Libya’s oil production in 2015 was at best about a quarter of a peak of some 1.65 million barrels a day before strongman Muammar Qaddafi was ousted in 2011.

IS’s “failed state” strategy also was on view in a truck bombing attack last week that killed dozens of recruits at a police academy in the coastal city of Zliten, about 200 miles west of Sirte – the terrorist group’s headquarters in Libya. The Zliten academy was set to be the site of Western-funded training for security forces as envisioned under the UN-brokered peace plan.
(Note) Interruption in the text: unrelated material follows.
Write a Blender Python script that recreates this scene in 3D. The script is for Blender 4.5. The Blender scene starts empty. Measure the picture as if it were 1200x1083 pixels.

Speculation has grown that the IS leadership in Raqqa, Syria, may be planning to consolidate its foothold in Libya as an alternative capital for  the group as international pressure has mounted against it in Iraq and Syria. IS declared its control of three “wilayats” or provinces, of the caliphate in Libya in November 2014.

Carnegie’s Mr. Wehrey says a number of factors suggest to him that IS is having a more difficult time asserting itself in Libya than it did in Syria  and Iraq. “Libya is a different animal in many respects,” he says. “For one thing, the sectarian cleavage isn’t there,” he says of Sunni Arab Libya. “From what we know they have had a hard time replicating the functions of a state.” The IS affiliate in Sirte has set up sharia courts, carried out  public  executions, and ordered women to comport themselves according  to group’s strict interpretation of Islamic law.

As for tapping into Libya’s oil wealth, Wehrey says the terrorist organization faces a number of high hurdles, including a closely monitored coastline, destroyed pipelines, and a lack of other means of getting oil out. “They don’t have the trucks” that IS does in Syria and Iraq to smuggle contraband oil, he says.

But IS in Libya may be taking steps to change that. Reports are surfacing of IS recruiting petroleum engineers and other specialists from among the thousands of Libyans left unemployed by the turmoil in the oil sector. Wehrey says that eventually, if the international efforts to return order to Libya fail, the organization’s job postings might work.

“The strategy seems to be that economic despair will drive people to you, and it might be true,” Wehrey says, “though I’m still not sure where they’d sell their  oil.”

But other experts in terrorist financing note that a significant portion of IS  oil in Iraq and Syria is sold internally, and they say they assume IS in Libya would do the same.